Barefoot Lawyers: A provider of accessible legal services

Amy Fallon reporting at IPS News:
Credit: Amy Fallon/IPS
When Gerald Abila received an iPhone as a gift almost two years ago, the Ugandan law student didn’t just use it to text his friends. He used it to create what would eventually become the first entity of its kind in East Africa — a tech savvy, multi-award winning, organisation that uses Facebook, Twitter, SMSes, and radio and television partnerships to provide free legal advice and consultations.

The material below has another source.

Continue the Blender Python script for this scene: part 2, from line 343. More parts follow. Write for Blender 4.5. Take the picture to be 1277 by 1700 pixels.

“I’d be in class but at the same time I was Tweeting and on Facebook,” the 31-year-old lawyer tells IPS. “So many legal questions would come up so I thought let me start a Facebook group. It was just me giving free advice.”

"The future of law is in IT, not law itself." -- Gerald Abila, Barefoot Law’s founder and managing director Abila set up the Facebook group back in 2012 before he graduated from Kampala International University with his law degree. What began as a Facebook group with just 100 members, whom Abila helped every Saturday from 3 to 4pm, has now grown into Barefoot Law, a not-for-profit organisation with over 16,000 online followers and an Android app.

“I moved around the country and after that I decided to turn this into an organisation because access to legal services is a nightmare,” Abila, Barefoot Law’s founder and managing director, says.

“It’s like the health sector – you only go to a doctor when you start feeling sick. You only go to a lawyer when there’s an issue you go to court over.”

At the start, the Barefoot Law team worked remotely. Only four months later did they set up offices in Bukoto, Kampala.

Today the organisation has seven full time volunteers, including a tech person operating from Germany. They receive about 50 queries a day on a variety of issues via social media platforms, Skype, email, phone calls and SMSes.